Monday, February 10, 2003

Yep, those California gun laws may seem a bit draconian, but they sure do keep guns out of the hands of undesirables.
Course I do doubt that a soldier would be trying to buy a compact 9mm, unless all he ever learned about guns he learned in boot camp. Most of the soldiers I hear about that buy supplemental weapons are not trying to have a hide out piece, they're trying to buy something that actually might stop an attacker, like a .40S&W or a .45ACP. I have even heard that troops in Afghanistan are commandeering every target rifle the shooting team nearest their chain of command has.
Why, you may ask?
'Cause the rifle teams all use M-14's.

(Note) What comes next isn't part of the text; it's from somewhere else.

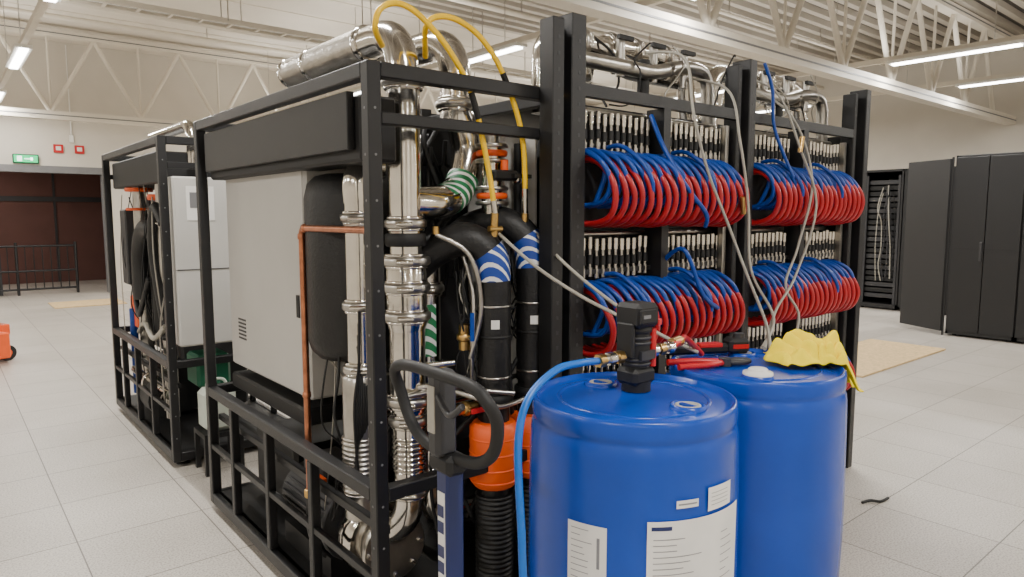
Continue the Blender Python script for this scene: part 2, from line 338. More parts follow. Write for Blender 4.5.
    # butterfly valve stack in front of the S bend
    vx,vy=1.755,Y(.19)
    m.cyl((vx,vy,1.55),(vx,vy,1.94),.042,STL,20)
    for z in(1.90,1.73): m.ring((vx,vy,z),(0,0,1),.064,.024,ORG); m.ring((vx,vy,z-.03),(0,0,1),.068,.016,STL2); m.ring((vx,vy,z+.03),(0,0,1),.068,.016,STL2)
    m.box(vx-.06,vx+.06,vy-.10,vy-.04,1.79,1.83,BLKM,b=.008); m.box(vx+.02,vx+.11,vy-.12,vy-.09,1.80,1.815,BLKM); m.cyl((vx,vy-.08,1.83),(vx,vy-.08,1.87),.016,ORG,10)
    m.cyl((vx,vy,1.94),(vx,vy,2.0),.03,STL2,14)
    m.cyl((1.9,Y(.2),1.6),(1.9,Y(.2),1.95),.016,BLKM,10); m.ring((1.9,Y(.2),1.8),(0,0,1),.024,.03,STL,12)
    m.done('steel_pipework',p)
    m=MB()
    e1=spline([(1.44,Y(.32),1.42),(1.50,Y(.24),1.51),(1.58,Y(.14),1.56),(1.655,Y(.08),1.50),(1.67,Y(.07),1.38),(1.67,Y(.07),1.2),(1.67,Y(.07),1.0)])
    e2=spline([(1.66,Y(.36),1.52),(1.72,Y(.28),1.60),(1.79,Y(.16),1.62),(1.855,Y(.09),1.55),(1.87,Y(.07),1.42),(1.87,Y(.07),1.2),(1.87,Y(.07),.98)])
    for e,x in((e1,1.67),(e2,1.87)):
        m.tube(e,.066,RUB,24)
        for z in(1.30,1.02): m.ring((x,Y(.07),z),(0,0,1),.069,.008,STL2)
        m.ring((x,Y(.07),1.18),(0,0,1),.0685,.012,BLKM)
        m.tube(e[23:32],.0675,ABL,24,False)
        arc_patch(m,x,Y(.07),.0672,222,250,1.215,1.25,PAP,6)
        m.cyl((x,Y(.07),.5),(x,Y(.07),1.0),.06,RUB,20); m.bellows([(x,Y(.07),.54),(x,Y(.07),.1)],.075,RUB,20,.02)
        m.ring((x,Y(.07),.93),(0,0,1),.075,.04,BLKM)
        m.tube([(x-.01,Y(.06),z) for z in(.84,.82,.78,.60,.58)],.1,ORG,24,True,lambda t:[.08,.098,.099,.096,.08][int(round(t*4))])
        for z in(.78,.72,.66,.61): m.ring((x-.01,Y(.06),z),(0,0,1),.1005,.008,ORG)
    m.done('insulated_pipes',p)
    m=MB(); zc=.33
    m.cyl((1.33,Y(.62),zc),(1.33,Y(1.1),zc),.14,DKG,28)
    for k in range(28):
        a=2*math.pi*k/28; c,s=math.cos(a),math.sin(a)
        m.tube([(1.33+c*.145,Y(.64),zc+s*.145),(1.33+c*.145,Y(1.08),zc+s*.145)],.006,DKG,5)
    m.box(1.25,1.42,Y(.75),Y(.98),zc+.13,zc+.22,DKG,b=.01); m.ring((1.33,Y(.60),zc),(0,1,0),.17,.03,DKG)
    m.ring((1.33,Y(.42),zc),(0,1,0),.16,.1,STL); m.ring((1.33,Y(.34),zc),(0,1,0),.11,.06,STL2); m.ring((1.33,Y(.29),zc),(0,1,0),.14,.022,STL2); m.ring((1.33,Y(.52),zc),(0,1,0),.11,.1,STL2)
    for k in range(8):
        a=2*math.pi*k/8; m.cyl((1.33+.115*math.cos(a),Y(.27),zc+.115*math.sin(a)),(1.33+.115*math.cos(a),Y(.32),zc+.115*math.sin(a)),.011,STL,6)
    m.box(1.2,1.46,Y(.6),Y(1.1),.1,.2,BLKM); m.box(1.19,1.22,Y(.66),Y(.82),zc+.17,zc+.20,ORG)
    m.done('circulation_pump',p)
    m=MB(); m.tube(fillet([(1.16,Y(.12),1.60),(1.16,Y(.70),1.60),(1.16,Y(.70),.46)],.035,6),.014,COP,14)
    for c,a in(((1.16,Y(.665),1.60),(0,1,0)),((1.16,Y(.70),1.565),(0,0,1)),((1.16,Y(.70),.9),(0,0,1))): m.ring(c,a,.018,.03,COP)
    m.ring((1.16,Y(.70),.47),(0,0,1),.024,.04,BRS); m.tube(spline([(1.16,Y(.70),.46),(1.16,Y(.7),.3),(1.2,Y(.66),.2),(1.3,Y(.62),.15)]),.016,RUB,10)
    m.done('copper_pipe',p)
    m=MB(); wires(m,16,1.54,1.92,Y(.1),Y(.22),.95,1.6,(.003,.005),(BLKM,BLKM,BLKM,CBL)); wires(m,12,1.18,1.5,Y(.46),Y(.6),.4,1.4); wires(m,9,1.45,1.9,Y(.08),Y(.2),.4,1.1,(.006,.01),(BLKM,BLKM,STL2)); wires(m,8,1.58,1.9,Y(.4),Y(.6),1.3,2.05,(.008,.016),(BLKM,RUB))
    for i in range(8):
        m.tube(spline([(1.18+i*.012,Y(.25+.03*i),1.3-.05*i),(1.2+i*.01,Y(.3+.02*i),1.1),(1.18+i*.01,Y(.31),.9),(1.20,Y(.32+.02*i),.6)],6),.005,BLKM,6)
    m.done('wiring',p)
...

That's a Rifle, chambered for a real cartridge, the 7.62x51, as opposed to an assault carbine, chambered in a varmint round, the 5.56x45. Not that there's anything wrong with the M-4. In fact if I was ever to be attacked by a swarming mob of groundhogs, that'd be an adequate weapon to have. But if it was me who was facing, for the right or wrong reasons, a human enemy that was trying to kill me, I'd have a Garand in '06. Yeah, you can hear the 'ping' when it's time to change ammo, but that's only if they can get close enough.
Think about it:
AK-47 chambered in 7.62x39 effective range of about 300 yards
AK-74 chambered in 5.45x39 effective range of about 300 yards
M-16/M-4 chambered in 5.56x45 effective range of about 300 yards
M-1 Garand chambered in 7.62x51 or 7.62x63 ( a.k.a. .30-06) effective range of about 600 yards

But as I said, fortunately California's gun laws don't allow undesirables to purchase weapons. Especially when they're needed.